» **EXERCISE**:
Find each line with the word "objects" in it, then give the total alone.

» **GIVEN DATA**:
· · ·

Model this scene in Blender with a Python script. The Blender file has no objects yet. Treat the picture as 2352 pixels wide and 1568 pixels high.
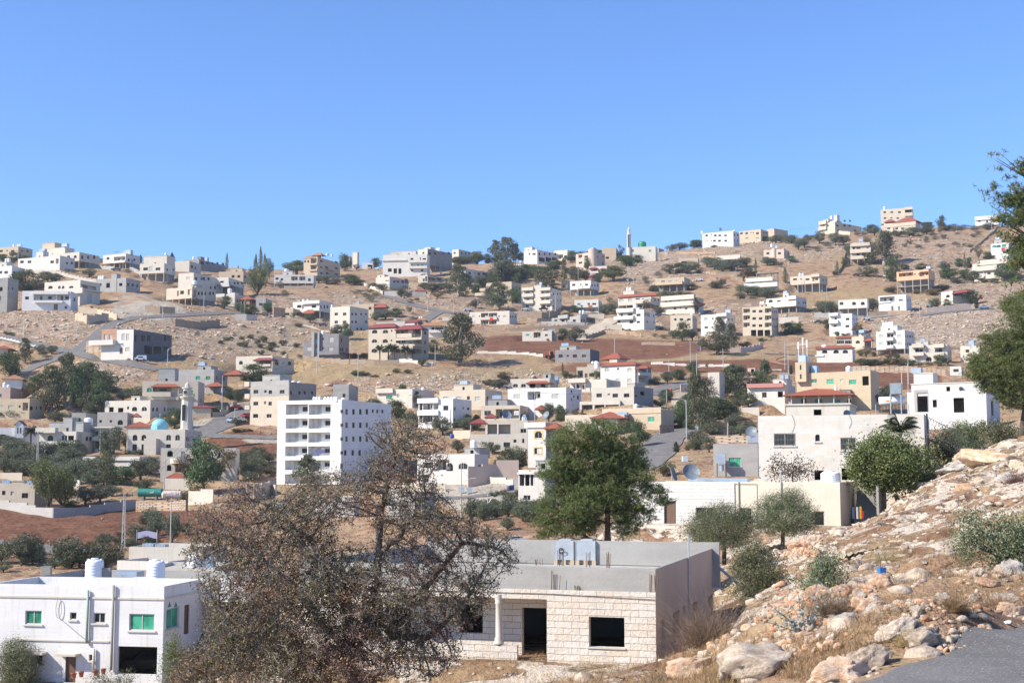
import bpy, math, random
import numpy as np
from mathutils import Vector, Matrix, kdtree
rnd = random.Random(7); RS = np.random.RandomState(11)
scene = bpy.context.scene; COL = scene.collection
# ---------------------------------------------------------------- camera, sky, sun, exposure
F = 3100.0; UC, VC, HZ = 1176.0, 784.0, 1085.0
PITCH = math.atan((HZ-VC)/F)
cd = bpy.data.cameras.new('camera'); cam = bpy.data.objects.new('camera', cd); COL.objects.link(cam)
cd.sensor_width = 36.0; cd.lens = 36.0*F/2352.0; cd.clip_start = 0.5; cd.clip_end = 9000
cam.location = (0, 0, 0); cam.rotation_euler = (math.pi/2+PITCH, 0, 0)
scene.camera = cam
SUNDIR = Vector((0.74, 0.29, -0.61)).normalized()          # the way the light travels
w = bpy.data.worlds.new('World'); scene.world = w; w.use_nodes = True
nt = w.node_tree; sky = nt.nodes.new('ShaderNodeTexSky'); sky.sky_type = 'NISHITA'; sky.sun_disc = False
sky.sun_elevation = math.asin(-SUNDIR.z); sky.sun_rotation = math.atan2(-SUNDIR.x, -SUNDIR.y)
sky.altitude = 3000; sky.air_density = 1.4; sky.dust_density = 0.4; sky.ozone_density = 10
bg = nt.nodes['Background']; bg.inputs['Strength'].default_value = 0.148
tint = nt.nodes.new('ShaderNodeMix'); tint.data_type = 'RGBA'; tint.blend_type = 'MULTIPLY'; tint.inputs[0].default_value = 1
tint.inputs[7].default_value = (1.02, .965, 1.0, 1); nt.links.new(sky.outputs[0], tint.inputs[6]); nt.links.new(tint.outputs[2], bg.inputs[0])
sl = bpy.data.lights.new('sun', 'SUN'); sl.energy = 5.0; sl.angle = math.radians(0.5); sl.color = (1.0, 0.92, 0.79)
so = bpy.data.objects.new('sun', sl); COL.objects.link(so); so.rotation_euler = SUNDIR.to_track_quat('-Z', 'Y').to_euler()
scene.view_settings.view_transform = 'Standard'; scene.view_settings.look = 'None'
scene.view_settings.exposure = 0.64; scene.view_settings.gamma = 1
# ---------------------------------------------------------------- helpers
def tz_of(v): return np.tan(PITCH+np.arctan((VC-v)/F))
def ray(u, v):
    dv = (VC-v)/F; q = math.cos(PITCH)-dv*math.sin(PITCH)
    return (u-UC)/F/q, (math.sin(PITCH)+dv*math.cos(PITCH))/q
TILE = {}
for k, x, y, s in [('A',0,900,700),('B',700,900,700),('C',1400,900,700),('D',2000,900,700),('E',2700,800,700),('F',3396,800,700),
   ('G',0,1300,700),('H',700,1250,700),('I',1400,1200,700),('J',2000,1200,700),('K',2700,1150,700),('L',3396,1150,700),
   ('M',0,1650,700),('N',600,1600,700),('O',1250,1600,700)]:
    TILE[k] = (x*.574219, y*.574219, s/2350*.574219)
TILE['P'] = (1004.9, 890.0, .1953); TILE['Q'] = (1406.8, 861.3, .1953); TILE['R'] = (1837.5, 832.6, .21875)
TILE['S'] = (1435.5, 1033.6, .2442); TILE['Z'] = (1004.9, 1177.1, .2808); TILE['Y'] = (0, 1119.7, .286)
TILE['W'] = (1550.4, 1177.1, .3408); TILE['V'] = (0, 0, 1.0)
def px(t, x, y): a = TILE[t]; return a[0]+a[2]*x, a[1]+a[2]*y
def vnoise(x, y, seed=0):
    xi = np.floor(x).astype(np.int64); yi = np.floor(y).astype(np.int64); fx = x-xi; fy = y-yi
    fx = fx*fx*(3-2*fx); fy = fy*fy*(3-2*fy)
    def h(a, b):
        n = (a*374761393+b*668265263+seed*974634777) & 0xffffffff
        n = ((n ^ (n >> 13))*1274126177) & 0xffffffff
        return ((n ^ (n >> 16)) & 0xffff)/65535.0
    return (h(xi, yi)*(1-fx)+h(xi+1, yi)*fx)*(1-fy)+(h(xi, yi+1)*(1-fx)+h(xi+1, yi+1)*fx)*fy
def fbm(x, y, o=4, seed=0):
    s = 0; a = .5
    for i in range(o): s = s+a*(vnoise(x*2**i, y*2**i, seed+i)-.5); a *= .55
    return s
def sstep(x): x = np.clip(x, 0, 1); return x*x*(3-2*x)
# ---------------------------------------------------------------- mesh builder
class MB:
    def __init__(s): s.v = []; s.f = []; s.m = []
    def face(s, pts, mi=0):
        n = len(s.v); s.v += [tuple(p) for p in pts]; s.f.append(tuple(range(n, n+len(pts)))); s.m.append(mi)
    def box(s, x0, x1, y0, y1, z0, z1, mi=0):
        if x1 < x0: x0, x1 = x1, x0
        if y1 < y0: y0, y1 = y1, y0
        if z1 < z0: z0, z1 = z1, z0
        n = len(s.v)
        s.v += [(x0,y0,z0),(x1,y0,z0),(x1,y1,z0),(x0,y1,z0),(x0,y0,z1),(x1,y0,z1),(x1,y1,z1),(x0,y1,z1)]
        for q in ((0,3,2,1),(4,5,6,7),(0,1,5,4),(1,2,6,5),(2,3,7,6),(3,0,4,7)): s.f.append(tuple(n+i for i in q)); s.m.append(mi)
    def tube(s, p, q, r0, r1=None, n=6, mi=0, cap=True):
        p = Vector(p); q = Vector(q); r1 = r0 if r1 is None else r1
        d = q-p
        if d.length < 1e-6: return
        d.normalize(); a = d.cross(Vector((0,0,1)) if abs(d.z) < .9 else Vector((1,0,0))).normalized(); b = d.cross(a)
        k = len(s.v)
        for c, r in ((p, r0), (q, r1)):
            for i in range(n):
                t = 2*math.pi*i/n; s.v.append(tuple(c+a*(r*math.cos(t))+b*(r*math.sin(t))))
        for i in range(n):
            j = (i+1) % n; s.f.append((k+j, k+i, k+n+i, k+n+j)); s.m.append(mi)
        if cap:
            s.f.append(tuple(k+i for i in range(n))); s.m.append(mi); s.f.append(tuple(k+n+i for i in reversed(range(n)))); s.m.append(mi)
    def path(s, pts, rs, n=6, mi=0):
        for i in range(len(pts)-1): s.tube(pts[i], pts[i+1], rs[i], rs[i+1], n, mi)
    def lathe(s, prof, c=(0,0,0), n=16, mi=0, ang=2*math.pi):
        k = len(s.v); m = len(prof)
        for r, z in prof:
            for i in range(n):
                t = ang*i/n; s.v.append((c[0]+r*math.cos(t), c[1]+r*math.sin(t), c[2]+z))
        for j in range(m-1):
            for i in range(n):
                i2 = (i+1) % n; s.f.append((k+j*n+i, k+j*n+i2, k+(j+1)*n+i2, k+(j+1)*n+i)); s.m.append(mi)
    def obj(s, name, mats, parent=None, smooth=False, loc=None):
        me = bpy.data.meshes.new(name); me.from_pydata(s.v, [], s.f)
        mats = mats if isinstance(mats, (list, tuple)) else [mats]
        for a in mats: me.materials.append(a)
        if len(mats) > 1: me.polygons.foreach_set('material_index', s.m)
        if smooth: me.polygons.foreach_set('use_smooth', [True]*len(s.f))
        me.update(); o = bpy.data.objects.new(name, me); COL.objects.link(o)
        if parent is not None: o.parent = parent
        if loc is not None: o.location = loc
        return o
def np_mesh(name, V, Fc, mats, k=4, midx=None, smooth=False):
    me = bpy.data.meshes.new(name); V = np.asarray(V, np.float32).reshape(-1, 3); Fc = np.asarray(Fc, np.int32).reshape(-1, k)
    me.vertices.add(len(V)); me.vertices.foreach_set('co', V.ravel())
    me.loops.add(Fc.size); me.loops.foreach_set('vertex_index', Fc.ravel())
    me.polygons.add(len(Fc)); me.polygons.foreach_set('loop_start', np.arange(0, Fc.size, k, dtype=np.int32))
    if smooth: me.polygons.foreach_set('use_smooth', np.ones(len(Fc), bool))
    for a in (mats if isinstance(mats, (list, tuple)) else [mats]): me.materials.append(a)
    if midx is not None: me.polygons.foreach_set('material_index', np.asarray(midx, np.int32))
    me.update(calc_edges=True); me.validate(); return me
def newobj(name, me, parent=None, loc=None):
    o = bpy.data.objects.new(name, me); COL.objects.link(o)
    if parent is not None: o.parent = parent
    if loc is not None: o.location = loc
    return o
def tag(o, label, cat, group=None, kind=None):
    wds = label.split()
    o['label'] = ' '.join(wds[:16]); o['category'] = cat
    if group: o['group'] = group
    if kind: o['kind'] = kind
    return o
def thing(name, label, cat, loc=(0,0,0), rz=0, group=None):
    o = bpy.data.objects.new(name, None); COL.objects.link(o); o.location = loc; o.rotation_euler = (0,0,rz)
    o.empty_display_size = .3
    return tag(o, label, cat, group)
def struct(o): o['kind'] = 'structure'; return o
# ---------------------------------------------------------------- materials
MATS = {}
def nodes(m):
    m.use_nodes = True; t = m.node_tree; return t, t.nodes, t.links, t.nodes['Principled BSDF']
def noise(t, vec, scale, detail=3, rough=.6, dist=0):
    n = t.nodes.new('ShaderNodeTexNoise'); n.inputs['Scale'].default_value = scale; n.inputs['Detail'].default_value = detail
    n.inputs['Roughness'].default_value = rough; n.inputs['Distortion'].default_value = dist
    if vec is not None: t.links.new(vec, n.inputs['Vector'])
    return n.outputs['Fac']
def ramp(t, fac, stops):
    r = t.nodes.new('ShaderNodeValToRGB'); e = r.color_ramp.elements
    while len(e) < len(stops): e.new(.5)
    for i, (p, c) in enumerate(stops): e[i].position = p; e[i].color = (c[0], c[1], c[2], 1) if len(c) == 3 else c
    t.links.new(fac, r.inputs[0]); return r.outputs[0]
def mixc(t, fac, a, b, mode='MIX'):
    m = t.nodes.new('ShaderNodeMix'); m.data_type = 'RGBA'; m.blend_type = mode
    for s, i in ((fac, 0), (a, 6), (b, 7)):
        if isinstance(s, (int, float)): m.inputs[i].default_value = s
        elif isinstance(s, tuple): m.inputs[i].default_value = (*s[:3], 1)
        else: t.links.new(s, m.inputs[i])
    return m.outputs[2]
def math_(t, op, a, b=None, c=None):
    m = t.nodes.new('ShaderNodeMath'); m.operation = op
    for i, s in enumerate((a, b, c)):
        if s is None: continue
        if isinstance(s, (int, float)): m.inputs[i].default_value = s
        else: t.links.new(s, m.inputs[i])
    return m.outputs[0]
def coords(t, which='Object', scale=(1,1,1)):
    c = t.nodes.new('ShaderNodeTexCoord'); m = t.nodes.new('ShaderNodeMapping'); m.inputs['Scale'].default_value = scale
    t.links.new(c.outputs[which], m.inputs[0]); return m.outputs[0]
def bump(t, h, strength, dist, bsdf):
    b = t.nodes.new('ShaderNodeBump'); b.inputs['Strength'].default_value = strength; b.inputs['Distance'].default_value = dist
    t.links.new(h, b.inputs['Height']); t.links.new(b.outputs[0], bsdf.inputs['Normal'])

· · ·

» **COMPLETE RESPONSE**:
6